— BEGIN Supplied information —
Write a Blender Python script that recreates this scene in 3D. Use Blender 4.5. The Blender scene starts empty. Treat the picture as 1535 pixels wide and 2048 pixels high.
— END Supplied information —
— BEGIN Supplied information —
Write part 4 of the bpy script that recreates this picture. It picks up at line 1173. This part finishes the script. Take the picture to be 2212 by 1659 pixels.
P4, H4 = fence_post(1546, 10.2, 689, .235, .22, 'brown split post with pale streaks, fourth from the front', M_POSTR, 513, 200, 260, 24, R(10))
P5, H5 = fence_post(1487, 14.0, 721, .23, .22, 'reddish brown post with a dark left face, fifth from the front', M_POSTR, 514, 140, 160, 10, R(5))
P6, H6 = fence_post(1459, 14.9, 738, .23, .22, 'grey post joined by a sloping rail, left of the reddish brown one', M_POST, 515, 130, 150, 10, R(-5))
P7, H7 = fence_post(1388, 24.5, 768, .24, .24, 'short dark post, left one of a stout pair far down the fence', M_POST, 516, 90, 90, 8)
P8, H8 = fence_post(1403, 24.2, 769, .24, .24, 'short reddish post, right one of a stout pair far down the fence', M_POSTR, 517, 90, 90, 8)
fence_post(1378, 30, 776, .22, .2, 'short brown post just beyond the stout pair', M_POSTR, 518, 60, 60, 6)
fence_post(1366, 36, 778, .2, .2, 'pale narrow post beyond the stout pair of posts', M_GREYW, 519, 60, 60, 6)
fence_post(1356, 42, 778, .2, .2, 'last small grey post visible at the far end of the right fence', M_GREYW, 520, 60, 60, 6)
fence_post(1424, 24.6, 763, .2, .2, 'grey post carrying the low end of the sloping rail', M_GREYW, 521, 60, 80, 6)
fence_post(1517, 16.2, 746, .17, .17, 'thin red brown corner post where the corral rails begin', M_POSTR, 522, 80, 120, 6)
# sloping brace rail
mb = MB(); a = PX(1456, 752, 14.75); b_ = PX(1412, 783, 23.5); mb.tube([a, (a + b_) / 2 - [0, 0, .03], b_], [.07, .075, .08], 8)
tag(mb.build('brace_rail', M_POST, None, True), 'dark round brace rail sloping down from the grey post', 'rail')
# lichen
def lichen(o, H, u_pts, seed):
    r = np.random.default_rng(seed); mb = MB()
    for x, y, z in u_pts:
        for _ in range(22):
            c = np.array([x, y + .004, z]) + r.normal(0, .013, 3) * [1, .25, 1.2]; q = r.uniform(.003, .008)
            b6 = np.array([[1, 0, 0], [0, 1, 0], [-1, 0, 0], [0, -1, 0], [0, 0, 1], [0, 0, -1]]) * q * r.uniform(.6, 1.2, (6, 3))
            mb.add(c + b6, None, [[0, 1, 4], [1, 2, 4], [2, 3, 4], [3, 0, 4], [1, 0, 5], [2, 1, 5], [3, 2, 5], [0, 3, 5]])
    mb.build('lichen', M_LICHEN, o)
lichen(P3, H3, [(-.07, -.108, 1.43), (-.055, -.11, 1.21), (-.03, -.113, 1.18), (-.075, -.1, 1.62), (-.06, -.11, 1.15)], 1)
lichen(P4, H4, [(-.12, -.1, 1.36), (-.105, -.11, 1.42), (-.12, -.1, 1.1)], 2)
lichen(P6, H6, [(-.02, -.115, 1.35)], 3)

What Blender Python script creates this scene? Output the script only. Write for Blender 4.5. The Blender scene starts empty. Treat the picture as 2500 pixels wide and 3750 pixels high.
— END Supplied information —
What to do -
Where a line in the entries holds the word "script", copy that line.

Problem solution -
Write a Blender Python script that recreates this scene in 3D. Use Blender 4.5. The Blender scene starts empty. Treat the picture as 1535 pixels wide and 2048 pixels high.
Write part 4 of the bpy script that recreates this picture. It picks up at line 1173. This part finishes the script. Take the picture to be 2212 by 1659 pixels.
What Blender Python script creates this scene? Output the script only. Write for Blender 4.5. The Blender scene starts empty. Treat the picture as 2500 pixels wide and 3750 pixels high.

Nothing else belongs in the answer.